RECORDED INFORMATION:
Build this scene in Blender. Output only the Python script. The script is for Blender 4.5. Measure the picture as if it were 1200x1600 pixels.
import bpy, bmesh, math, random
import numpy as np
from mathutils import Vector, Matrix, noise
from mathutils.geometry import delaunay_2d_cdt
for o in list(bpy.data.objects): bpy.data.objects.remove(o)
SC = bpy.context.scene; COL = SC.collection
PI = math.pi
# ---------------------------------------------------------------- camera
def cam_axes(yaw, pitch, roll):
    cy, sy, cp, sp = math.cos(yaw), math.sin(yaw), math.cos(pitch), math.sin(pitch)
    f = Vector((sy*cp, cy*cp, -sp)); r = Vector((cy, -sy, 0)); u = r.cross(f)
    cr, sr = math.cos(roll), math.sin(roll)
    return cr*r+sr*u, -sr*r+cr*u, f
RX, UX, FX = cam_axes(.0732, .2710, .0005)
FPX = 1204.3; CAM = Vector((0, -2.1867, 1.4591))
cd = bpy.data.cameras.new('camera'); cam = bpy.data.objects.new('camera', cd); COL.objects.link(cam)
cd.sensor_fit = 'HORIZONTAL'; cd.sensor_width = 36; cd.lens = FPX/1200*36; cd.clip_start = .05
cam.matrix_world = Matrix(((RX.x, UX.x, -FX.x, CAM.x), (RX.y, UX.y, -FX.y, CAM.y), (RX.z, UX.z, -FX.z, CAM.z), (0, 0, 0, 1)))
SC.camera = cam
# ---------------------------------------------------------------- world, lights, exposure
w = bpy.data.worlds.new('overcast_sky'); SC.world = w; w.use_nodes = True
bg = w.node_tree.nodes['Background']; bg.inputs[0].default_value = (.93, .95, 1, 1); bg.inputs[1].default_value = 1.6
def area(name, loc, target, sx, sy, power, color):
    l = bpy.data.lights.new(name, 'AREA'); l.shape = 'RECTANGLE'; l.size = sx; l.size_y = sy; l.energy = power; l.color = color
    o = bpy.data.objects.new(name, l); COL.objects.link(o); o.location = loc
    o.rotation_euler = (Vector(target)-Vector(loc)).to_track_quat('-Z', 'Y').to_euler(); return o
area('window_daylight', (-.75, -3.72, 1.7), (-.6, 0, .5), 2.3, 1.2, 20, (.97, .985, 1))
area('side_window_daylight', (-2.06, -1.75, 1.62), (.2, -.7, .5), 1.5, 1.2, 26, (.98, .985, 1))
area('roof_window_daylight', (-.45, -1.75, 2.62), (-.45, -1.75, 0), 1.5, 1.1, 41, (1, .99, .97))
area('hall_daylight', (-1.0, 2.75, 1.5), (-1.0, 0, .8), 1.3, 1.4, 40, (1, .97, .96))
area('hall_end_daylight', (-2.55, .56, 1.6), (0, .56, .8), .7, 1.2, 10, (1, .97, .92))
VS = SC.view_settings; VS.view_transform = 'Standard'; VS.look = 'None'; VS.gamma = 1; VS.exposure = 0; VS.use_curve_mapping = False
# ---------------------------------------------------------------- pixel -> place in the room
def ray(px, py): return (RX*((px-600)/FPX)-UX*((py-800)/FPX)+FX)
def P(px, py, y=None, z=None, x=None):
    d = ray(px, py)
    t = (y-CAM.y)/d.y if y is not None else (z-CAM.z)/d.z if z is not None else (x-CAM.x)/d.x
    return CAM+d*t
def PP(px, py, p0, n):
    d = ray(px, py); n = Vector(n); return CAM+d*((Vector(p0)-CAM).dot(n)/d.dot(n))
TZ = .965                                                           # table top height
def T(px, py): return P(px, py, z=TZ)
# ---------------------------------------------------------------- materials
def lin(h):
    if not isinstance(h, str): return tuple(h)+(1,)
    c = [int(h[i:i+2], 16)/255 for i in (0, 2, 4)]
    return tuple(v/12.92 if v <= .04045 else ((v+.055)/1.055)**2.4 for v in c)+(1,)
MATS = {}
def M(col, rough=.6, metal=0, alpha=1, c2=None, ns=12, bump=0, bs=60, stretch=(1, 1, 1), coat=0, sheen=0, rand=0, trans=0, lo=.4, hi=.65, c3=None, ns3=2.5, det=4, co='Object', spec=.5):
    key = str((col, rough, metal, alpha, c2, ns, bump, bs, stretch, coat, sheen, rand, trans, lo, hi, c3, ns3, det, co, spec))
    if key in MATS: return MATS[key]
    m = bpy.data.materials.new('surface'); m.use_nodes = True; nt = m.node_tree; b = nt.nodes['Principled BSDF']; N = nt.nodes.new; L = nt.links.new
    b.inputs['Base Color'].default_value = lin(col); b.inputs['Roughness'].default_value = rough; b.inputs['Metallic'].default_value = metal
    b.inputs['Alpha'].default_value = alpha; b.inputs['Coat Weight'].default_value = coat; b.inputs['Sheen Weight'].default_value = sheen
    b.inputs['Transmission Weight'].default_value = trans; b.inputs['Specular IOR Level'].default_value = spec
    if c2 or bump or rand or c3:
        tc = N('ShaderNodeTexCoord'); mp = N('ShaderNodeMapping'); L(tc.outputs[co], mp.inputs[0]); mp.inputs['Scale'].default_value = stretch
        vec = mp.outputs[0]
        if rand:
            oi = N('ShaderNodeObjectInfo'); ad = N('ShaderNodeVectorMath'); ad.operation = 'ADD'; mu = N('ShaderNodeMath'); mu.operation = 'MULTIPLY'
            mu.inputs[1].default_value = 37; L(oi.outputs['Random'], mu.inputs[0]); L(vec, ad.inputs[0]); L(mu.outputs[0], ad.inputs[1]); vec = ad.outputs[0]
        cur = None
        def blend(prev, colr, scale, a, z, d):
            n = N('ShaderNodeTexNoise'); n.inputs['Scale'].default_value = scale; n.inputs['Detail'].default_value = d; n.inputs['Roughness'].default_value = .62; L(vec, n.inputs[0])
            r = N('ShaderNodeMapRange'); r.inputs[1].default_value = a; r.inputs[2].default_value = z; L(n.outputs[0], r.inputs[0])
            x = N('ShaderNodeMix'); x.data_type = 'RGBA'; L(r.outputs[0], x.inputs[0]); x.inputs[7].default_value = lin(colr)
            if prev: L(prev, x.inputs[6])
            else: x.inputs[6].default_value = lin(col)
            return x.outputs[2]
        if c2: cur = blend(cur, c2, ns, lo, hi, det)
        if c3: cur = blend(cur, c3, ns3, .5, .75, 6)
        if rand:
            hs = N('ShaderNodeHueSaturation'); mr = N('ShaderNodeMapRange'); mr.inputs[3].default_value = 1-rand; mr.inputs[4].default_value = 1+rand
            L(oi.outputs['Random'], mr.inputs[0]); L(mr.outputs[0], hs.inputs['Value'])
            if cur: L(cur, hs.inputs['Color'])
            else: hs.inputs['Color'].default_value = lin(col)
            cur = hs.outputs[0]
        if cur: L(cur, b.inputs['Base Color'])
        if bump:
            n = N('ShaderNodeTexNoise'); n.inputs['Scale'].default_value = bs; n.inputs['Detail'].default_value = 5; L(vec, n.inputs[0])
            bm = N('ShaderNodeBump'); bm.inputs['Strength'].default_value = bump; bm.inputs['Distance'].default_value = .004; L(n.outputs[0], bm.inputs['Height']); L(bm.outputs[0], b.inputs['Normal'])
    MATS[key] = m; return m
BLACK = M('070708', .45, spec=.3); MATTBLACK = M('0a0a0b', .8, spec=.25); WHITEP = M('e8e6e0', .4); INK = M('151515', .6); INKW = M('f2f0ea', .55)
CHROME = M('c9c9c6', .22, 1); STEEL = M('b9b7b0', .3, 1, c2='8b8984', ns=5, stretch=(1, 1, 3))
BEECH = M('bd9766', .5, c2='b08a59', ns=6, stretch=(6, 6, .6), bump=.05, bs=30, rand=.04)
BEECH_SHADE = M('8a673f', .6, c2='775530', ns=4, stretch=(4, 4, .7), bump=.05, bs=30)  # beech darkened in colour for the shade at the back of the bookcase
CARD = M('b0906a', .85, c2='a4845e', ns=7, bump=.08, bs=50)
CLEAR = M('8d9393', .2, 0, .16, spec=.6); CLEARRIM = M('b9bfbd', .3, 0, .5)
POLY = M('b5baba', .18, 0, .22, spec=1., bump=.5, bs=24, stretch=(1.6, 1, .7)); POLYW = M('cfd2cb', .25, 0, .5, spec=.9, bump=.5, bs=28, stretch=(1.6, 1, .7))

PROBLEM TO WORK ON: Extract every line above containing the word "scene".

SOLVED EXERCISE:
Build this scene in Blender. Output only the Python script. The script is for Blender 4.5. Measure the picture as if it were 1200x1600 pixels.
SC = bpy.context.scene; COL = SC.collection